====== INFORMATION SUPPLIED
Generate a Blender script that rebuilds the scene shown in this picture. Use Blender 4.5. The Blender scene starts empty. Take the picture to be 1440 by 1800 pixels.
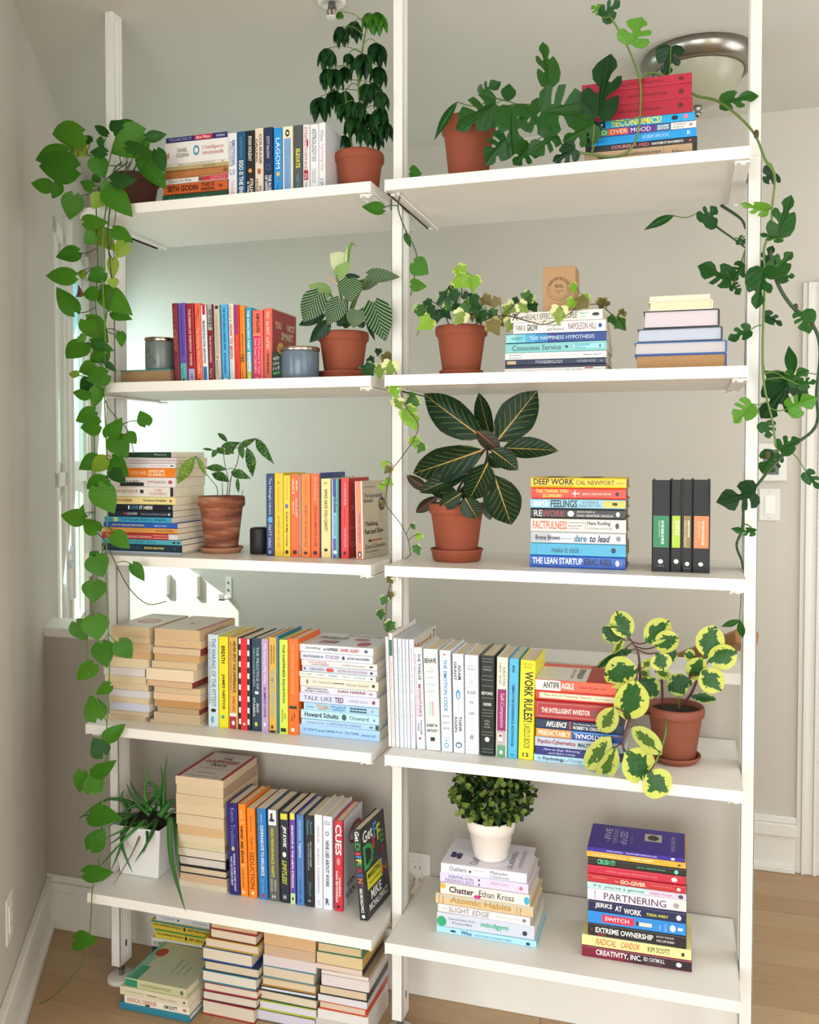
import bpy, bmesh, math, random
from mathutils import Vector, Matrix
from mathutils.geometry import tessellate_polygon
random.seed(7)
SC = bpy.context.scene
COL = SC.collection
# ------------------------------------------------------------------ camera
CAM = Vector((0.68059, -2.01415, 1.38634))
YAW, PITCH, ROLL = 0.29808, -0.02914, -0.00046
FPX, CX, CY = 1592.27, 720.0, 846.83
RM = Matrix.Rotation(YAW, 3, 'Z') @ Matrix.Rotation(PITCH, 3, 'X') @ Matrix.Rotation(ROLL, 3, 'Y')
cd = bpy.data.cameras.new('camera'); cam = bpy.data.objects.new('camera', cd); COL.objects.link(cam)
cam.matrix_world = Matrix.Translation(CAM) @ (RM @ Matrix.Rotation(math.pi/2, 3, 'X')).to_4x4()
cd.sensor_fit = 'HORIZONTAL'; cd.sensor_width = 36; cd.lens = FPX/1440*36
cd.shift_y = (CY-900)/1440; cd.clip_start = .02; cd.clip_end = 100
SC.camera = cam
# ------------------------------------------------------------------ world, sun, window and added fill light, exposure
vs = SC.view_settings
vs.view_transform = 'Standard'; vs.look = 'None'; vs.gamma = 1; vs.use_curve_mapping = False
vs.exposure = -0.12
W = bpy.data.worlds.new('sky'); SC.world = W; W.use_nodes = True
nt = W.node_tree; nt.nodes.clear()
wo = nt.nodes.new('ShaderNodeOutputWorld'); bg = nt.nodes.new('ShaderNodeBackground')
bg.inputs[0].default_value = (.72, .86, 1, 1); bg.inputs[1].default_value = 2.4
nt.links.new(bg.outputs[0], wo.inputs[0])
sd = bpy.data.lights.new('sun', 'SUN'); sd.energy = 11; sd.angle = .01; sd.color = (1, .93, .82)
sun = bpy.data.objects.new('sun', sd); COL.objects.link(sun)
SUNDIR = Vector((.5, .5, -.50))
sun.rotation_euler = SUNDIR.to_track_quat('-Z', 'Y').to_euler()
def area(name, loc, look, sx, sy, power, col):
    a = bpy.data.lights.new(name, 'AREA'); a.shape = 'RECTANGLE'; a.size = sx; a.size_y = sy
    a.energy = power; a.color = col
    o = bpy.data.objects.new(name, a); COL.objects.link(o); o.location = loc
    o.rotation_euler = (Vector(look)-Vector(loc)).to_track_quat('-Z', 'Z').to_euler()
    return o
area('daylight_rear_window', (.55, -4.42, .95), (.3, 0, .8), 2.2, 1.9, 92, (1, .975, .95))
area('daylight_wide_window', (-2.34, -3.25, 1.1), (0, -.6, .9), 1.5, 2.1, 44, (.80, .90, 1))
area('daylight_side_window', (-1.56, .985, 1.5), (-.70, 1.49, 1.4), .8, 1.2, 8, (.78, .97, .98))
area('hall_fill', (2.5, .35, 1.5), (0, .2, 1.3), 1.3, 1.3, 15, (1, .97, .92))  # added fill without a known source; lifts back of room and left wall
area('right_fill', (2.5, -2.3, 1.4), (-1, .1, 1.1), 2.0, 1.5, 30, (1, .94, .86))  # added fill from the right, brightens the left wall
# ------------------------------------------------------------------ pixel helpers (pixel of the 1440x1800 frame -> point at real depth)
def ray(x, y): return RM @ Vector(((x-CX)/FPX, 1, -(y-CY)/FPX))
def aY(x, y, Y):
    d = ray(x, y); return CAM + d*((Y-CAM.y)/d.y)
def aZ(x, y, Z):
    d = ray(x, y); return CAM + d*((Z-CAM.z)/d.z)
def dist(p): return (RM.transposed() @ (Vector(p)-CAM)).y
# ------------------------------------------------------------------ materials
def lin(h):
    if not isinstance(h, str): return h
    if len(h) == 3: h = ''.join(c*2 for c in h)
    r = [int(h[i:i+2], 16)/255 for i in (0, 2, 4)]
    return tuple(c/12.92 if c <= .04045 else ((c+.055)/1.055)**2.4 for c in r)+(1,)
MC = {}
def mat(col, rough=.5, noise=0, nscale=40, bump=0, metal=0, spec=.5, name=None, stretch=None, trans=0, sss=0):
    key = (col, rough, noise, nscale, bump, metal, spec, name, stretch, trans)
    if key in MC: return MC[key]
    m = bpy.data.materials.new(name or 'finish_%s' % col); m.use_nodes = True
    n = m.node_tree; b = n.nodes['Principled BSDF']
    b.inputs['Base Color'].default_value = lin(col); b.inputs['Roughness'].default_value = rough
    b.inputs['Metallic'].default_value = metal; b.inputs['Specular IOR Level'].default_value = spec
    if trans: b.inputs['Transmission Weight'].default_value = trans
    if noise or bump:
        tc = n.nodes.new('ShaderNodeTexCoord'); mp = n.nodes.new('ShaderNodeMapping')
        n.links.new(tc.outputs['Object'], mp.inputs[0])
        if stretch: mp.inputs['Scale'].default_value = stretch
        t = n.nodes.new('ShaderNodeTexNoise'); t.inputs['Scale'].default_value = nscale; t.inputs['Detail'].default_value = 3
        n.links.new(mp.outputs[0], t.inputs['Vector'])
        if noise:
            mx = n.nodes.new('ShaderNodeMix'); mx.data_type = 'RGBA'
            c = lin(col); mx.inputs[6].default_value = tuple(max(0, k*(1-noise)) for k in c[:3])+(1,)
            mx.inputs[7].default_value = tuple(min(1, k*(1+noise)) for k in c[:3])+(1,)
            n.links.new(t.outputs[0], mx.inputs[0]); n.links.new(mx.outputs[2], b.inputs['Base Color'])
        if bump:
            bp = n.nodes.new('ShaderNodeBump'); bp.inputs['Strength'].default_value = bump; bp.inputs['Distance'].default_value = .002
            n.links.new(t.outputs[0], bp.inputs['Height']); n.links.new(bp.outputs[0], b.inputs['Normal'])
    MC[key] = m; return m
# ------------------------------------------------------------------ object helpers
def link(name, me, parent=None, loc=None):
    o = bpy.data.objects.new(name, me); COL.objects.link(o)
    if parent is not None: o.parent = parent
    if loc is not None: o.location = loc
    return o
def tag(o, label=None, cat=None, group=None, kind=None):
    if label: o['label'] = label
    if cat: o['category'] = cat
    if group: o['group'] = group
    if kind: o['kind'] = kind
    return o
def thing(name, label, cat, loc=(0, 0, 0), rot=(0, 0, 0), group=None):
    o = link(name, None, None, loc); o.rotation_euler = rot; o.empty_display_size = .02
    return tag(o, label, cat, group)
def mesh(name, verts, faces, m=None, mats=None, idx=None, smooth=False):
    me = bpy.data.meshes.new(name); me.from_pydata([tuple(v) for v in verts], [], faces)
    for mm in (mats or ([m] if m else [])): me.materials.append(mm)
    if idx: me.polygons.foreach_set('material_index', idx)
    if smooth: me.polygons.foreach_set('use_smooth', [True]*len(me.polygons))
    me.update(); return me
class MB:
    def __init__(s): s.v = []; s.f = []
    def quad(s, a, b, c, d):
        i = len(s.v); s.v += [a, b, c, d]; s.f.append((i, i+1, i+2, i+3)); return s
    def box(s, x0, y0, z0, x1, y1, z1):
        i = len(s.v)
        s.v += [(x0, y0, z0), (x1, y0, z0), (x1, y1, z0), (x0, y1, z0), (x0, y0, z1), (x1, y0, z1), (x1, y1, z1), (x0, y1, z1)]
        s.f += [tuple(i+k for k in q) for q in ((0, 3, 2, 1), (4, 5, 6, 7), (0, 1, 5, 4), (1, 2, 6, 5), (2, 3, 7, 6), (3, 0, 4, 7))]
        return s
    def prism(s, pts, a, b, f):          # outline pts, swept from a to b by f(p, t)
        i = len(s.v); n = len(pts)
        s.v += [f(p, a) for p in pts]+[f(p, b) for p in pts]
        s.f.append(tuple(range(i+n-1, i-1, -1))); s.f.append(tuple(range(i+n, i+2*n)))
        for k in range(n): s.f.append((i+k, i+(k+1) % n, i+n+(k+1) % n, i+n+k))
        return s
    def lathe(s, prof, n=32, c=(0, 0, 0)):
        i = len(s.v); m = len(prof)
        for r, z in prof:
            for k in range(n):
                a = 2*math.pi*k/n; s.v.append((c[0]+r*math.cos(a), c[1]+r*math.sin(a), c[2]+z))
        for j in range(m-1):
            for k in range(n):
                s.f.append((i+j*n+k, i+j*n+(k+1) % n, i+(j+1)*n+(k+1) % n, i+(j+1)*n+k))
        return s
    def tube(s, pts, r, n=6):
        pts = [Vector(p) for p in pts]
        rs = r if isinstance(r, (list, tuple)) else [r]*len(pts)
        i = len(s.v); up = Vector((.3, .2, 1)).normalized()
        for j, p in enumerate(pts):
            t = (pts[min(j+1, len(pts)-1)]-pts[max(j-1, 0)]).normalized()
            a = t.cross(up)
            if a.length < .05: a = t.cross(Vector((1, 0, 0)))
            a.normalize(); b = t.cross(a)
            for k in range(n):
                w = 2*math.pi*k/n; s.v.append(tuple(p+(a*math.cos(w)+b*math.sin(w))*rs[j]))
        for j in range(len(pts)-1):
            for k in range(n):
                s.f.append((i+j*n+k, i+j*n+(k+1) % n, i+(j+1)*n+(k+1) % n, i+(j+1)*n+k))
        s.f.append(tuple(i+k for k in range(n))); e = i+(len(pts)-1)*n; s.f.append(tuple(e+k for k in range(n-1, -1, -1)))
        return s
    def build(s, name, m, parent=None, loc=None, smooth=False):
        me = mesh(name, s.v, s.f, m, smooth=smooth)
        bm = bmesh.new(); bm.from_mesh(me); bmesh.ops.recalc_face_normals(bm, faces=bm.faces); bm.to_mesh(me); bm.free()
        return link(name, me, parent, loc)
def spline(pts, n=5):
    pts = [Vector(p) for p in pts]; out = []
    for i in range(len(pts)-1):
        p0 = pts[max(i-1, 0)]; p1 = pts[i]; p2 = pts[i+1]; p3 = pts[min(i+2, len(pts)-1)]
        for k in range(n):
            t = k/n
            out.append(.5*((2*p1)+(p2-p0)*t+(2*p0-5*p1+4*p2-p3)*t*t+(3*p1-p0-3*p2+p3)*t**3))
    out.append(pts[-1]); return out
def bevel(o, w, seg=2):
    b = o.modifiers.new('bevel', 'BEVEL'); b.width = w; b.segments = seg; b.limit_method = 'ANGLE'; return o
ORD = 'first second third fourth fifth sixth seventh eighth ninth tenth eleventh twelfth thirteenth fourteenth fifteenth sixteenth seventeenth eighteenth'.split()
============
**WORK TO DO:**
From the listing above, copy every line that holds the string "scene".

**ANSWER TO THIS PROBLEM:**
Generate a Blender script that rebuilds the scene shown in this picture. Use Blender 4.5. The Blender scene starts empty. Take the picture to be 1440 by 1800 pixels.
SC = bpy.context.scene